When I was a child I spend most of my time in the garage building or dreaming about what I would build. I remember riding my bike around town looking in the dumpster of a local cabinet manufacturer thinking that maybe, just maybe this week they will have thrown out that perfect strip of rock maple that would make a perfect crossbow limb. I remember taking a hacksaw to my mother's bicycle thinking maybe, just maybe she won't mind if I "borrowed" it to build a pedal powered car. I remember climbing to the top of the tool shed with cardboard wings strapped to my arms thinking maybe, just maybe I've stumbled on just the right geometry. I remember pointing my telescope at the moon thinking maybe, just maybe I'll get a glimpse of the other side this time.


Oh I knew well enough that some of my plans were impossible, but kids have a way of responding to real world limitations with a mixture of hope and fantasy. Even if a chasm stands between your meager tools and your grandiose inventions you convince yourself that you're on the verge, almost there, just a little bit more, there's a chance it might work. When I was a kid I used to check payphones for left-behind change. Somehow this morphed into a recurring dream I still have occasionally where I happen upon a vending machine that returns more change than I put in. Even in my dreams I know this is fantasy, but it's a delicious one to indulge and, who knows, it's possible it could actually happen. And so you chalk up this dream among the good ones, like that one where you can fly.

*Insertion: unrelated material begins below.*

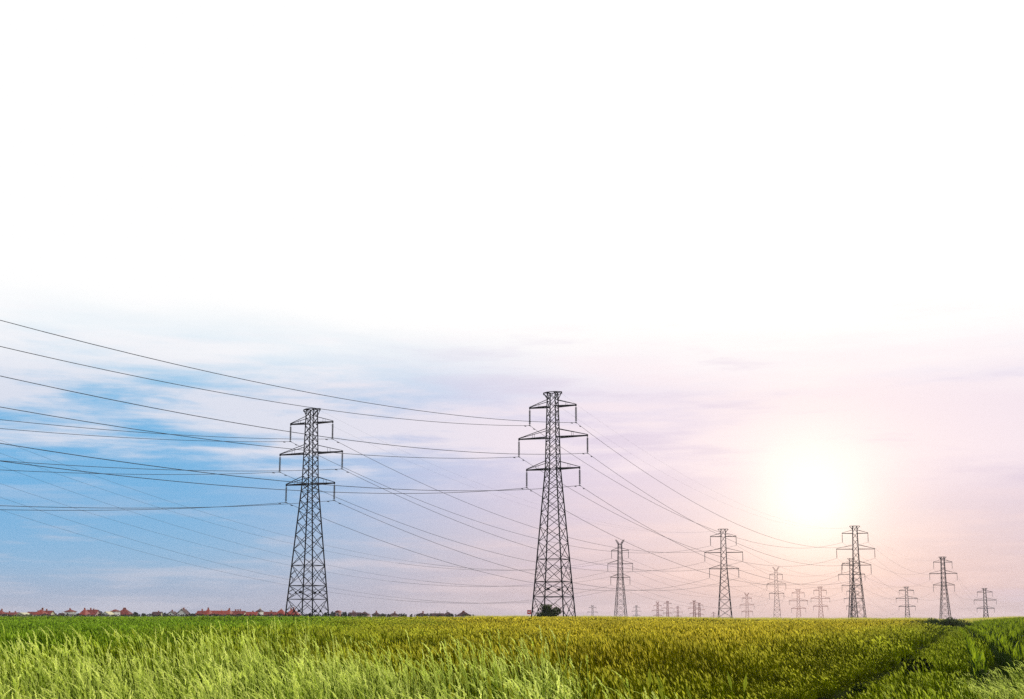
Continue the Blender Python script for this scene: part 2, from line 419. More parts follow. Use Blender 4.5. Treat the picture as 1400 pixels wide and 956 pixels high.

That's what it's like for inventors to dream.



I never quite figured out what type of inventor this guy with the idea for a hydrogen car was. One thing is certain: he had convinced himself that he invented the perpetual motion machine even if he didn't realize that's what his hydrogen car was. You see, he intended to use power from the engine's alternator to split water into its constituent elements and use the resulting hydrogen to run the engine that turned the alternator. The poor guy couldn't be bothered with the Second Law of Thermodynamics and who was I to bother him?